Slow Living di Kota Kelahiran Sendiri Sungguh Menyenangkan
Hal yang paling saya impikan ketika libur panjang tiba adalah kembali ke kota kelahiran. Di mana kota kelahiran ada nostalgia dan bisa merekam peristiwa-peristiwa masa lalu sebagai bekal di masa yang akan datang.
***
Kota kelahiran saya sendiri di Kabupaten Bone, Sulawesi Selatan. Sekitar enam hingga tujuh jam perjalanan dengan kecepatan 60-80 km per jam dari arah Kota Makassar dengan kendaraan roda empat. Bisa angkutan umum berupa mobil trayek penumpang yang pergi pulang setiap hari, bisa juga dengan mobil travel Kalla Travel, mobil bus pengangkutan penumpang Makassar ke arah Kendari melewati pelabuhan Bajoe, atau bisa saja kendaraan pribadi. Setelah di Kota Bone, kampung halaman masih berkisar 15-20 menit perjalanan. Di perjalanan itulah kita menyaksi hamparan sawah tadah hujan. Tepatnya di desa Pattiro Bajo, di mana mayoritas masyarakatnya merupakan petani padi, sebagian perantau yang hanya meninggalkan rumahnya dalam keadaan kosong, sebagian pula nelayan. Adapun berprofesi sebagai ASN dan karyawan pabrik tidaklah banyak. Penampilan atau aktivitas pertanian, perkebunan dan peternakan di desa itu sungguh ramai.
***
Dengan jarak yang terbilang cukup jauh ke kota kabupaten, sehingga aktivitas masyarakat di desa saya cukup ramai. Di waktu panen padi, terlihat lalu lalang petani, pembeli gabah, gembala, pengepul jeramih, pedagang jajanan begitu ramai. Boleh di kata desa kami saat itu belum tersentuh modernitas alias bau kota. Bahkan jika mau ke kota terkadang harus menunggu lama. Angkot yang ke kota terbilang jarang, ditambah jalanan masih pebuh dengan tanah liat. Demikian ke Makassar, hanya satu dua angkutan ke sana, itupun kami harus mendaftar lebih awal agar dijemput dan di antar pulang nantinya. Kota bagi kami di desa adalah hal asing. Namun anehnya sangat banyak orang di kampung kami yang sarjana di era 80-an, banyak pula perantau ke Malaysia, ke luar pulau hingga menjadi TKI TKW di negara orang.
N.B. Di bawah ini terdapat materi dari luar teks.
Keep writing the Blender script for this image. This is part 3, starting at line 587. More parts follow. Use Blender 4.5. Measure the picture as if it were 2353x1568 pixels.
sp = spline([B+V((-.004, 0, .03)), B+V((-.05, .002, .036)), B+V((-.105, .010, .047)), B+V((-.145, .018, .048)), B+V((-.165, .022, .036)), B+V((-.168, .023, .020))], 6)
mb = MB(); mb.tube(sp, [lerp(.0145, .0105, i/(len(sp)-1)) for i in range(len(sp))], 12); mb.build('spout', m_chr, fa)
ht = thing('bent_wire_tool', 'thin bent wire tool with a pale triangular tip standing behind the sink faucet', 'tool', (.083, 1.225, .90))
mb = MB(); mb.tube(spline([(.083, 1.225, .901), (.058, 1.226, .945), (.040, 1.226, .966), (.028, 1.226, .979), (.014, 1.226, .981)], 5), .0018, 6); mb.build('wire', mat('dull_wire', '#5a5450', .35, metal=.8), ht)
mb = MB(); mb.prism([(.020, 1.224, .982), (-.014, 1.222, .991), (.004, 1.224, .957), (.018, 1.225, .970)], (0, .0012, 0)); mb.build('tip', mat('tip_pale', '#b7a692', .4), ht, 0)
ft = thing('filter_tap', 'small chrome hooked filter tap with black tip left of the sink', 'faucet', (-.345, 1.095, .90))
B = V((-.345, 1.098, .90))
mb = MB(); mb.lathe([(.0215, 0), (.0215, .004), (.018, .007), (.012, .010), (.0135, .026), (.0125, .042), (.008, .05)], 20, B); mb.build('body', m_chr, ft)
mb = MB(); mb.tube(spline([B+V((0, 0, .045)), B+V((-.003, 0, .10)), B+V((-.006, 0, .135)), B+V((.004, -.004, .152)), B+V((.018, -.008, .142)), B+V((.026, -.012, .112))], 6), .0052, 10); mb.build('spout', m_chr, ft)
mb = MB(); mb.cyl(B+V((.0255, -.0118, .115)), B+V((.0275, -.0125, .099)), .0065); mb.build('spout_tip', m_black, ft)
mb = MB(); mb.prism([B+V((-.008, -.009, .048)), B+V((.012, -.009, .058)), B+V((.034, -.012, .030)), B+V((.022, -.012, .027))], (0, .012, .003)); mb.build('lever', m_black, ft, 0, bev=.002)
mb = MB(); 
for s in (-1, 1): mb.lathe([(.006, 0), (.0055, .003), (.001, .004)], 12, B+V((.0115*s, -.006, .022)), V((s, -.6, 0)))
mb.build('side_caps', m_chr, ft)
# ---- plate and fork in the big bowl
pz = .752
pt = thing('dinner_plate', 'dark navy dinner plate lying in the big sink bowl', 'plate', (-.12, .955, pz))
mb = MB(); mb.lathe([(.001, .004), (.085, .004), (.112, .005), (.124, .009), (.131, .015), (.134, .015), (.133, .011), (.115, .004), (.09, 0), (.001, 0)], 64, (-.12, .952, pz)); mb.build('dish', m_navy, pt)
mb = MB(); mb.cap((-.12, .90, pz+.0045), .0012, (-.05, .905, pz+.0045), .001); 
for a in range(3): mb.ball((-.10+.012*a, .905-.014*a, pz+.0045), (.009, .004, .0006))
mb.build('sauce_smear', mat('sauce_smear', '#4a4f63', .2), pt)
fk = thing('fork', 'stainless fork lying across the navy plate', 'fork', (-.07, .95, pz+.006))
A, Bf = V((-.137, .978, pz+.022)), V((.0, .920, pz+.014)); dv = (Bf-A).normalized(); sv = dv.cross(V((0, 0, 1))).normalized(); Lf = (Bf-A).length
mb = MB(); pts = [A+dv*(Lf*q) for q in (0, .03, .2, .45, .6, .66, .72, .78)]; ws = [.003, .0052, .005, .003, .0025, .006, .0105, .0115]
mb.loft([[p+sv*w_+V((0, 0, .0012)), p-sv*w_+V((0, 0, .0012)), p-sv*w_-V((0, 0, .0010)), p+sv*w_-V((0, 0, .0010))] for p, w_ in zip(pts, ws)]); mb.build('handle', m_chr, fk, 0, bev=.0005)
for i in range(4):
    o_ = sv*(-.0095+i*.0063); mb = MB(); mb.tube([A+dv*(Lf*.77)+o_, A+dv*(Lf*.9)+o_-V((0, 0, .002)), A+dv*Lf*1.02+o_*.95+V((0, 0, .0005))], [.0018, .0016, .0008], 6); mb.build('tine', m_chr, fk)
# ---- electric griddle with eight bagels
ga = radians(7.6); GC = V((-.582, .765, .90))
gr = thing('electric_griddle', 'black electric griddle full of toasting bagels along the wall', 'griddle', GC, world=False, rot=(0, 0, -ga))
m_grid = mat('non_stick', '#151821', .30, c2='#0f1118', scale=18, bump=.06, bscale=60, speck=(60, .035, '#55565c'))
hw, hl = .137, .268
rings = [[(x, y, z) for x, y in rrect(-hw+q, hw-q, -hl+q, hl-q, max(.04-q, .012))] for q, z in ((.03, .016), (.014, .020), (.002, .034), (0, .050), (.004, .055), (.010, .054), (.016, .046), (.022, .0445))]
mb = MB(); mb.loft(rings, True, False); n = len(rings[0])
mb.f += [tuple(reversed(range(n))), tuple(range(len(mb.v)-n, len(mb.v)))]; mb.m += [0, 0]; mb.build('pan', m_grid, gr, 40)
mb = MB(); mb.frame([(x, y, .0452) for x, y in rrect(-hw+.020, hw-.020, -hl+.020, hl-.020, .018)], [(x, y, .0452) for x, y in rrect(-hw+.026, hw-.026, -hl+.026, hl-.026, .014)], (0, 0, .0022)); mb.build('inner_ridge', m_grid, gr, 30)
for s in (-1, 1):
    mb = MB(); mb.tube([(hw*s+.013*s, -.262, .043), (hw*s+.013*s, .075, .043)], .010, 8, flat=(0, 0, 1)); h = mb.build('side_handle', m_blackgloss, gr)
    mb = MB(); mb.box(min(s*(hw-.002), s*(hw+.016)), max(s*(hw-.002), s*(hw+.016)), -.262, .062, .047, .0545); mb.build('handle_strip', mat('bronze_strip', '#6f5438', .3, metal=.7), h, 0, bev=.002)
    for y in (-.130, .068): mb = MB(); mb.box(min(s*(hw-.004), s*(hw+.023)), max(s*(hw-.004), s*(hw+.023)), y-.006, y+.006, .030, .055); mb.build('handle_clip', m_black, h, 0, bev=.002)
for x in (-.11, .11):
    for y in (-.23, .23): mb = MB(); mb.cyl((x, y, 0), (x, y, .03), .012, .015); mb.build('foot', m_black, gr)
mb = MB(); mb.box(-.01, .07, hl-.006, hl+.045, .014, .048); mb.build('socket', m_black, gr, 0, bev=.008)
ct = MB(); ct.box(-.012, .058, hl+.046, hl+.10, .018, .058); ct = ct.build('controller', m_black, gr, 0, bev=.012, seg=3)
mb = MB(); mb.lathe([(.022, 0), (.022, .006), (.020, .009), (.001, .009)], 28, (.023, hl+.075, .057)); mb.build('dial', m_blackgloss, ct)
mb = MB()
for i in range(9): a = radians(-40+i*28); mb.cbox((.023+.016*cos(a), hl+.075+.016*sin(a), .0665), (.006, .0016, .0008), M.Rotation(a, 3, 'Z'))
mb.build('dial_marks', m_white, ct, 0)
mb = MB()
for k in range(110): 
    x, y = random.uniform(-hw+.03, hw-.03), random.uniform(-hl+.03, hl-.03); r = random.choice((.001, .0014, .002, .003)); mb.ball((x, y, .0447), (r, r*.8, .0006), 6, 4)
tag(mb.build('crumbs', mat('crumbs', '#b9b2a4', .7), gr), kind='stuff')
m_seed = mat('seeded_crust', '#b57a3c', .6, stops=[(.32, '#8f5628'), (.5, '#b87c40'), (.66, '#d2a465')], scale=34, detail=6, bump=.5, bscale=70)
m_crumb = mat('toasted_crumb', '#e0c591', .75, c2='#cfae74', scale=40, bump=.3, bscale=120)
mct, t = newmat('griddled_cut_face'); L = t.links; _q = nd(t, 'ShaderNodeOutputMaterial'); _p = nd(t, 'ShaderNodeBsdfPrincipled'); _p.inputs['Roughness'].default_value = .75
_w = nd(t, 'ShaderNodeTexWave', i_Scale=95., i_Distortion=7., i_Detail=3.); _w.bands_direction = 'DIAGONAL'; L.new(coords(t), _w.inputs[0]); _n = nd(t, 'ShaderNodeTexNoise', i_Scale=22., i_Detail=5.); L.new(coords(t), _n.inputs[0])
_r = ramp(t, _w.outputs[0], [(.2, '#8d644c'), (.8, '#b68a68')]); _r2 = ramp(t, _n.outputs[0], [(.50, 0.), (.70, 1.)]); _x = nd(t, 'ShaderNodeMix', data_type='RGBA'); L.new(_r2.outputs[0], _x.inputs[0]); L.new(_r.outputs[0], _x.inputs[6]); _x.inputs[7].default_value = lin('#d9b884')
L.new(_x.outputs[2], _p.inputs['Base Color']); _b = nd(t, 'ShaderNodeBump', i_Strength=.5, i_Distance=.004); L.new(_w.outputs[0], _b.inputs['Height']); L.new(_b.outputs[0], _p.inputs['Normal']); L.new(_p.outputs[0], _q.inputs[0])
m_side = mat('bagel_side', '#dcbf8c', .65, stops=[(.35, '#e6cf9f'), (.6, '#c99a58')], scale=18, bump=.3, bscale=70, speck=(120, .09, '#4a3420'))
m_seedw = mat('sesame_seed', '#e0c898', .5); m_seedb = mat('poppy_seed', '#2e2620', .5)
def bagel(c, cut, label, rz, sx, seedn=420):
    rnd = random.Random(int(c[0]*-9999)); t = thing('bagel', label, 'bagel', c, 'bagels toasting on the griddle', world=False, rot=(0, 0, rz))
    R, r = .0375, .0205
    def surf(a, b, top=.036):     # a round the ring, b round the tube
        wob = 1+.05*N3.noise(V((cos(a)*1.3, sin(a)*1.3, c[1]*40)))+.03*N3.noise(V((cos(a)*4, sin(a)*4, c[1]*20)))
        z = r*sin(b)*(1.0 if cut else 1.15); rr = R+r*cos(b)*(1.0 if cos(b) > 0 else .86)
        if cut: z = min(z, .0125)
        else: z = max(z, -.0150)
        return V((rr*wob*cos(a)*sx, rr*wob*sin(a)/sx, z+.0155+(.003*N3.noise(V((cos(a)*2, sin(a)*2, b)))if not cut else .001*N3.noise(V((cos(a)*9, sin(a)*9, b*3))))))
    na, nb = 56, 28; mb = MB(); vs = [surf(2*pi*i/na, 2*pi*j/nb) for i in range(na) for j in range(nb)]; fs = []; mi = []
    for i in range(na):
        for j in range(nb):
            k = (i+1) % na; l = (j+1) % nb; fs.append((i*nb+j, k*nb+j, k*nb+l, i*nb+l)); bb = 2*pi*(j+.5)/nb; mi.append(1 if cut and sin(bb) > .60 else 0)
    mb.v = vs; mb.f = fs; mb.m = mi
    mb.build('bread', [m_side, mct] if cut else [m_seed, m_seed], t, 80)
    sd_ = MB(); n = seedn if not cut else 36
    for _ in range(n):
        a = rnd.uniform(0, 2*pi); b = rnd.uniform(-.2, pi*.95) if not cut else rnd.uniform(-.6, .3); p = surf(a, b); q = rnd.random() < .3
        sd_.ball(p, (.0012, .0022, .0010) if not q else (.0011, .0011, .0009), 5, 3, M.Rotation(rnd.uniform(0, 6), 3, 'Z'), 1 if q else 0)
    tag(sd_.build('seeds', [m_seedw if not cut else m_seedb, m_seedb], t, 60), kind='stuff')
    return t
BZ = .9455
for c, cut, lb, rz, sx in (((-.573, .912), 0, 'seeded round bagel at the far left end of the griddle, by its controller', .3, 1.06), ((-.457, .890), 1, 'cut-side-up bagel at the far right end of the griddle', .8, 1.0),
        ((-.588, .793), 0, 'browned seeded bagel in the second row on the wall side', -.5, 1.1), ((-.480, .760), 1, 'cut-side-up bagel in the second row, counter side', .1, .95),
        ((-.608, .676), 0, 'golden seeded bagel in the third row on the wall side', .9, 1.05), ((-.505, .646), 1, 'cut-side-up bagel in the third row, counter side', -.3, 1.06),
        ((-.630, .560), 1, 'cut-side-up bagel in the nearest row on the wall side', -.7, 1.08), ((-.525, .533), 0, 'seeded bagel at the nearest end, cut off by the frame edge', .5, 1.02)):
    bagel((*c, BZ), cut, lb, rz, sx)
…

Jika lebaran tiba, terlihat sungguh meriah kampung kami yang dipadati perantau. Bahkan masjid sangat padat, jalanan begitu ramai, kuburan tempat ziarah bagi keluarga yang telah meninggal dunia pun sangat ramai. Tiga hari pasca lebaran sangat terasa suasana desa kami. Seminggu setelahnya kembali sunyi. Hanya dihuni petani dan pengembala ternak. Orang perantau sudah kembali. Desa kembali sunyi namun sungguh asri. Anak-anak bisa berlarian kemana saja tanpa ada kendaraan, anak remaja bisa berenang ke sungai kapan saja dengan tawaran air yang jernih. Nelayan bisa menangkap ikan karena dekat dengan laut, pengembala bisa menggembala ternak di mana saja kecuali di musim tanam. Ladang dan kebun begitu luas. Semua tempat adalah tempat bermain bagi anak-anak, semua rumah adalah tempat untuk mampir untuk sekedar ngopi dan makan pisang goreng.
Rumah dan jalanan nampak unik. Hampir semua rumah adalah rumah panggung, jarang ada rumah kayu, bahkan banyak rumah adat. Jalanan dipenuhi hamparan padi di pinggirnya, dan juga pohon asam sehingga begitu teduh dan asri. Olehnya itu, kampung halaman kami masih menjadi salah satu alternatif untuk slow living. Hingga sekarang, meski sudah tercium aroma kota, namun masih kita dapatkan ruang terbuka hijau dengan hamparan sawah. Sungai terbentang luas dan panjanh tempat untuk berenang dan menangkap ikan air tawar. Ladang dan kebun tempat berburuh kelapa muda dan ubi bakar, jagung bakar hingga hal-hal unik yang tak didapatkan di daerah lain atau pun di kota. Di musim penghujang terbilang jarang kebanjiran bahkan tidak pernah lantaran daerah tersebut cukup tinggi dan terdapat berbagai ruang resapan air.